Университетские лекции Тимофея Грановского постепенно становились крамольно знаменитыми. Тот занимался историей Западной Европы, касаясь и российских перипетий. Как назвал это для себя Герцен, Грановский «говорил, мыслил и убеждал историей». Убеждал в безмерной мощи и талантливости русской стихии, и прежде всего народной жизни. Что там байки о верноподданнейшем характере боярина Пожарского и мясника Минина, о крепостном Сусанине — не то в конечном счете они защищали! Русские пугающе мало знают о самих себе: сгорали или переделывались исторические записи. Российское прошлое сопровождалось нашествиями и игом, огромнейшим и продолжительным давлением на человеческую личность — чудо, что она при этом уцелела… Воспитывал и много говорил уже сам сдержанный голос Грановского, его печальная улыбка.

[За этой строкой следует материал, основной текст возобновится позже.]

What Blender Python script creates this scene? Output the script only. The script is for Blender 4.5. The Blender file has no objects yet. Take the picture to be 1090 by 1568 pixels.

Герцен упрекал порой его в излишнем благодушии. Натали передала ему однажды слова Тимофея о том, что уж Александру можно было бы знать его короче. «Я романтик и так далее… Посторонним я могу показаться ровным, но я весь измучен и изорван внутри»…Он упрекал единственного, кто выстоял долгие годы и при постоянной жандармской любознательности к его лекциям удерживал кафедру. А что же остальные?